Exercise goal
Quote, line for line, the entries from the first through the one containing "bm_obj('whisker', bm, M_whisker, tb).location". Pictures are left out.

Material to process

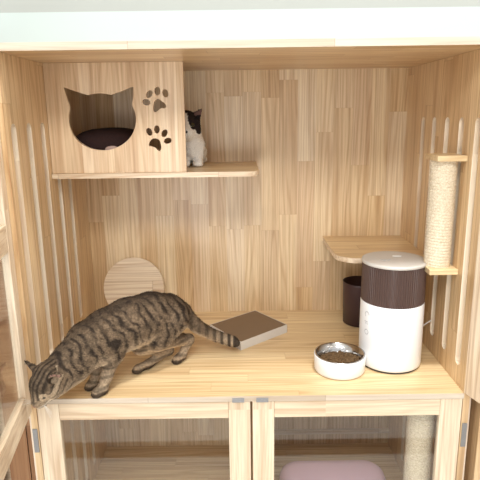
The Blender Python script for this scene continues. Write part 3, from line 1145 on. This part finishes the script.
for sg in (1, -1):
    ball('eye', hpt(.030, sg * .0170, .004), .0056, M_eye2, tb, (-.36, .12, 0))
ball('nose', hpt(.0530, 0, -.005), .0050, M_nose, tb, (-.36, .12, 0))
M_whisker = plain('whisker', (236, 232, 226), 0.5)
for sg in (1, -1):
    for i in range(5):
        a = np.array(hpt(.043, sg * .011, -.012 - .002 * (i % 3)))
        dirn = hlat * sg + hd * (0.25 + 0.12 * i) + hu * (0.25 - 0.12 * i)
        dirn = dirn / np.linalg.norm(dirn)
        bm = bmesh.new()
        tube(bm, [a, a + dirn * 0.022 - hu * .001, a + dirn * 0.045 - hu * .004], [0.0004, 0.0003, 0.0001], 4)
        bm_obj('whisker', bm, M_whisker, tb).location = (.36, -.12, 0)

# ---- the black and white cat in the cubby, looking out past the panel
WO = (-.185, .54, 0.5997)
wp = []
ws = [(-.212, .605, .655, .050), (-.208, .575, .672, .050), (-.200, .545, .688, .045), (-.196, .525, .705, .040)]
for a, b in zip(ws, ws[1:]):
    wp.append((a[:3], a[3], b[:3], b[3], None, 1))
wp.append(((-.196, .520, .690), .036, (-.188, .505, .650), .028))           # chest
for x in (-.212, -.168):
    wp.append(((x, .525, .672), .024, (x, .510, .630), .018, None, 1, .012))
    wp.append(((x, .510, .624), .017, (x + .002, .488, .6160), .0155, None, 1, .008))
    for j in (-1, 0, 1):
        wp.append(((x + .002 + j * .008, .482, .6095), .0090, (x + .002 + j * .008, .476, .6090), .0085, None, 1, .004))
for x in (-.240, -.175):
    wp.append(((x, .585, .640), .034, (x, .555, .622), .022, None, 1))       # haunches
for i in range(5):                                                          # tail curled round the left side
    a0, a1 = 0.9 + .22 * i, 0.9 + .22 * (i + 1)
    wp.append(((-.20 + .070 * math.cos(a0), .585 + .065 * math.sin(a0) * .9, .6140), .0135, (-.20 + .070 * math.cos(a1), .585 + .065 * math.sin(a1) * .9, .6140), .0130, None, 1, .008))
wd, wl_, wu = head_frame((.06, -.98, -.16), (.98, .06, 0.10))
WC = (-.204, .505, .737)
WS = 1.32
WEB, WET = (-.008, .024, .016), (-.012, .044, .036)
h2, s2, wpt = head_prims(WC, wd, wl_, wu, WS, WEB, WET, .018)
wp += h2


def bw_colour(Wc, N):
    blk = np.array(lin(44, 36, 36)[:3]); wht = np.array(lin(240, 236, 228)[:3]); pink = np.array(lin(206, 160, 150)[:3])
    c = np.tile(blk, (len(Wc), 1))
    n_ = smooth_noise(Wc, 40, 2.2)
    hx = Wc - np.array(WC)
    lh, uh, dh = hx @ wl_ / WS, hx @ wu / WS, hx @ wd / WS
    head_ = np.linalg.norm(hx, axis=1) < .085
    body_white = (~head_) & ((Wc[:, 1] < .56 + .02 * n_) | (Wc[:, 2] < .700 + .02 * n_) | (Wc[:, 2] < .640 + .012 * n_))
    c[body_white] = wht
    blaze = head_ & (np.abs(lh + .002) < .007 + .010 * np.clip((.022 - uh) / .03, 0, 1) + .003 * n_) & (uh < .034)
    muz = head_ & (uh < -.006 + .006 * n_) & (dh > .0) & (np.abs(lh) < .030)
    under = head_ & (uh < -.014)
    c[blaze | muz | under] = wht
    spot = np.linalg.norm(hx - (.050 * wd + .006 * wl_ - .012 * wu), axis=1) < .011
    c[spot] = blk
    patch = head_ & (np.linalg.norm(hx - (.016 * wd + .044 * wl_ + .000 * wu), axis=1) < .030)
    c[patch] = blk
    for sg in (1, -1):
        e = np.array(wpt(-.010, sg * .034, .029))
        nrm = wd * 0.75 + wl_ * (sg * 0.5) - wu * 0.1
        ear = (np.linalg.norm(Wc - e, axis=1) < 0.016) & ((N @ nrm) > 0.5) & (uh > 0.022)
        c[ear] = pink * 0.3
    return c


def bw_flow(Wc, N):
    f = np.tile(np.array((-0.7, 0.2, -0.6)), (len(Wc), 1))
    ln = np.ones(len(Wc))
    hd_ = np.linalg.norm(Wc - np.array(WC), axis=1) < 0.07
    f[hd_] = -wd
    ln[hd_] = 0.55
    return f, ln


wc = thing('black_and_white_cat', 'black and white cat peeking out from behind the cubby panel', 'cat', WO)
cat_object('body', wp, s2, 0.0034, 0.014, bw_colour, M_coat2, wc, WO, 9000, 0.008, bw_flow)
for sg in (1, -1):
    ec = wpt(.031, sg * .0175, .006)
    e = ball('eye', ec, .0075, M_eye, wc, WO)
    ball('pupil', Vector(wd * 0.0058 + wl_ * (sg * 0.0022)), .0034, M_pupil, e, (0, 0, 0))
ball('nose', wpt(.0530, 0, -.005), .0055, M_dark, wc, WO)

cu = thing('plush_cushion', 'dark brown plush cushion seen through the cat-head opening of the cubby', 'cushion', (-.464, .475, 0.5997))
bm = bmesh.new()
bmesh.ops.create_grid(bm, x_segments=1, y_segments=1, size=1)
bm.clear()
nu, nv = 48, 16
rings = []
for k in range(nv + 1):
    ph = -PI / 2 + PI * k / nv
    ring = []
    for i in range(nu):
        t = 2 * PI * i / nu
        ce, se = math.cos(t), math.sin(t)
        e = lambda v, q: math.copysign(abs(v) ** q, v)
        x = 0.118 * e(math.cos(ph), 0.5) * e(ce, 0.55)
        y = 0.130 * e(math.cos(ph), 0.5) * e(se, 0.55)
        z = 0.068 + 0.068 * e(math.sin(ph), 0.62) - 0.010 * (x / 0.118) ** 2 * (math.sin(ph) > 0) - 0.012 * (x < 0) * (x / .118) ** 2
        ring.append(bm.verts.new((x, y, max(z, 0.0003))))
    rings.append(ring)
for a_, b_ in zip(rings, rings[1:]):
    for i in range(nu):
        bm.faces.new((a_[i], a_[(i + 1) % nu], b_[(i + 1) % nu], b_[i]))
bm_obj('padding', bm, M_plush, cu, True)
bm = bmesh.new()
bmesh.ops.create_uvsphere(bm, u_segments=20, v_segments=12, radius=1.0)
for v in bm.verts:
    v.co = Vector((0.038 + v.co.x * 0.024, -0.128 + v.co.y * 0.006, 0.070 + v.co.z * 0.012))
pp = bm_obj('pale_patch', bm, M_fleece, cu, True)
pp['label'] = 'pale pinkish patch on the cushion front'

# ------------------------------------------------------------------ lights: ceiling panel, added soft fill and added light for the sheen
def area(name, loc, size, power, target, col=(1, 0.97, 0.93), sy=None):
    l = bpy.data.lights.new(name, 'AREA')
    l.energy = power
    l.color = col
    l.shape = 'RECTANGLE'
    l.size = size
    l.size_y = sy or size
    o = bpy.data.objects.new(name, l)
    C.objects.link(o)
    o.location = loc
    o.rotation_euler = (Vector(target) - Vector(loc)).to_track_quat('-Z', 'Y').to_euler()
    return o


area('overhead_light', (0.42, -0.42, 2.57), 0.25, 44, (0.35, -0.30, 0), (1, 0.985, 0.96))
area('overhead_light', (-0.2, -2.3, 2.57), 1.6, 110, (0.0, 0.3, 0.0), (1, 0.985, 0.96), sy=1.2)  # unseen broad lamp, added as soft fill to brighten the lower compartment
area('sheen_light', (-0.72, -4.0, -0.22), 1.3, 30, (-0.5, 0.6, 0.3), (0.95, 0.98, 1.0), sy=0.8)  # unseen light, added to put a pale sheen on the back panel
w = bpy.data.worlds.new('room_light')
bpy.context.scene.world = w
w.use_nodes = True
bg = w.node_tree.nodes['Background']
bg.inputs[0].default_value = (0.965, 0.985, 1.0, 1)
bg.inputs[1].default_value = 1.1

# ------------------------------------------------------------------ camera
cam = bpy.data.cameras.new('camera')
cam.sensor_width = 36.0
cam.lens = 533.29 / 480 * 36.0
cam.clip_start = 0.02
co = bpy.data.objects.new('camera', cam)
C.objects.link(co)
r = Vector((0.99990863, -0.00365933, -0.01301282)); u = Vector((0.01350505, 0.22905864, 0.97331894)); f = Vector((0.000580995, 0.97340575, -0.22908713))
m = Matrix((r, u, -f)).transposed().to_4x4()
m.translation = (-0.02679, -1.36352, 0.77283)
co.matrix_world = m
sc = bpy.context.scene
sc.camera = co
vs = sc.view_settings
vs.view_transform = 'Standard'
vs.look = 'None'
vs.exposure = 0.0
vs.gamma = 1.0
vs.use_curve_mapping = False
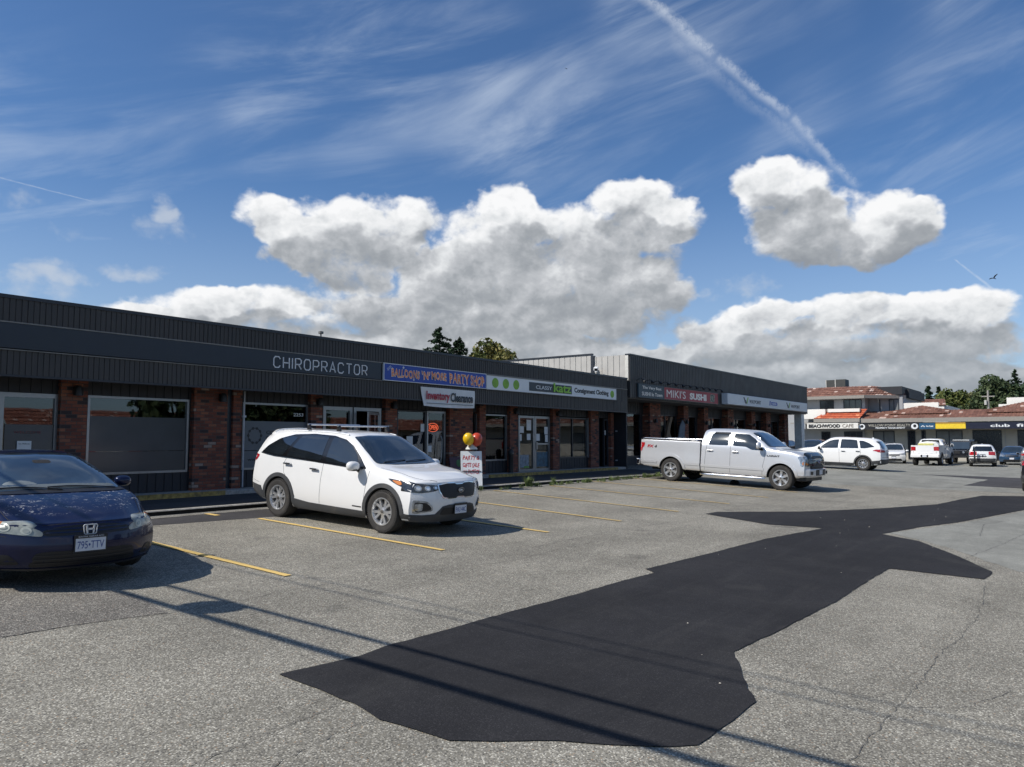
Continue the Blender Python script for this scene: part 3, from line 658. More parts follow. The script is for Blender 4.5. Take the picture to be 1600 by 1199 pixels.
# chiropractor entrance: one leaf shut, one swung out
w = window(B1, 14.03, 15.1, .8, 2.93, fr=.10, name="shop_door")
film(w, 14.15, 14.4, 1.9, 2.15, M_PAPER, 16.985, "notice"); film(w, 14.75, 14.98, 1.88, 2.12, M_PAPER, 16.985, "notice")
own(MB().box(15.12, 15.22, 16.93, 17.05, .8, 2.93).box(16.1, 16.2, 16.93, 17.05, .8, 2.93).box(15.22, 16.1, 16.93, 17.05, 2.83, 2.93).build("door_frame", M_ALU), B1)
def DL(u, z): return (16.08 - u * .9, 16.92 - u * .42, z)
mb = MB()
for u0, u1, za, zb in ((0, .07, .85, 2.80), (.8, .87, .85, 2.80), (.07, .8, 2.72, 2.80), (.07, .8, .85, 1.0)):
    P = [DL(u0, za), DL(u1, za), DL(u1, zb), DL(u0, zb)]; Q = [(p[0] + .04, p[1], p[2]) for p in P]
    mb.add(P + Q, [(0, 1, 2, 3), (7, 6, 5, 4), (0, 4, 5, 1), (1, 5, 6, 2), (2, 6, 7, 3), (3, 7, 4, 0)])
w = own(mb.build("open_door_leaf", M_ALU), B1)
P = [DL(.05, .95), DL(.82, .95), DL(.82, 2.74), DL(.05, 2.74)]
g = MB().add([(p[0] + .02, p[1], p[2]) for p in P], [(0, 1, 2, 3)]).build("pane", M_GLASS); g.parent = w
# party shop
w = window(B1, 16.9, 18.2, .8, 2.92, fr=.05, m_=M_FLASH, name="shop_window")
film(w, 17.35, 17.62, 1.72, 2.1, M_PAPER, 16.985, "notice"); film(w, 17.98, 18.16, 2.25, 2.50, M_PAPER, 16.985, "notice")
w = window(B1, 18.24, 19.15, .8, 2.92, fr=.07, m_=M_ALU, name="shop_door")
film(w, 18.33, 18.5, 1.6, 1.8, M_PAPER, 16.985, "notice")
film(w, 18.36, 18.86, 2.08, 2.62, mat("pale_blue_poster", (.32, .42, .46), .5), 17.03, "backing_board")
mb = MB(); stroke(mb, disc(.22, .13, .26, .135, 32), .02, (18.32, 16.985, 2.26), UX, UZ, .01, True)
M_NEON = mat("red_neon", (.8, .1, .04), .4, emit=(1.0, .16, .06), es=.55)
sub(mb.build("neon_ring", M_NEON), w)
sub(letters("neon_lettering", "OPEN", (18.36, 16.98, 2.32), UX, UZ, .38, .15, M_NEON, None, .01, bold=.015), w)
sub(MB().tube([(18.85, 16.9, 2.12), (18.86, 16.86, 2.0), (18.84, 16.85, 1.6), (18.80, 16.86, 1.25), (18.8, 16.9, 1.15)], .016, 8).build("door_handle", M_ALU, smooth=True), w)
# narrow pane between brick
w = window(B1, 20.03, 20.34, .8, 2.88, fr=.02, m_=M_FLASH)
film(w, 20.05, 20.32, 1.9, 2.86, mat("pale_blind", (.30, .33, .31), .8), 17.04, "blind")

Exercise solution
The Blender Python script for this scene continues. Write part 3, from line 1145 on. This part finishes the script.
for sg in (1, -1):
    ball('eye', hpt(.030, sg * .0170, .004), .0056, M_eye2, tb, (-.36, .12, 0))
ball('nose', hpt(.0530, 0, -.005), .0050, M_nose, tb, (-.36, .12, 0))
M_whisker = plain('whisker', (236, 232, 226), 0.5)
for sg in (1, -1):
    for i in range(5):
        a = np.array(hpt(.043, sg * .011, -.012 - .002 * (i % 3)))
        dirn = hlat * sg + hd * (0.25 + 0.12 * i) + hu * (0.25 - 0.12 * i)
        dirn = dirn / np.linalg.norm(dirn)
        bm = bmesh.new()
        tube(bm, [a, a + dirn * 0.022 - hu * .001, a + dirn * 0.045 - hu * .004], [0.0004, 0.0003, 0.0001], 4)
        bm_obj('whisker', bm, M_whisker, tb).location = (.36, -.12, 0)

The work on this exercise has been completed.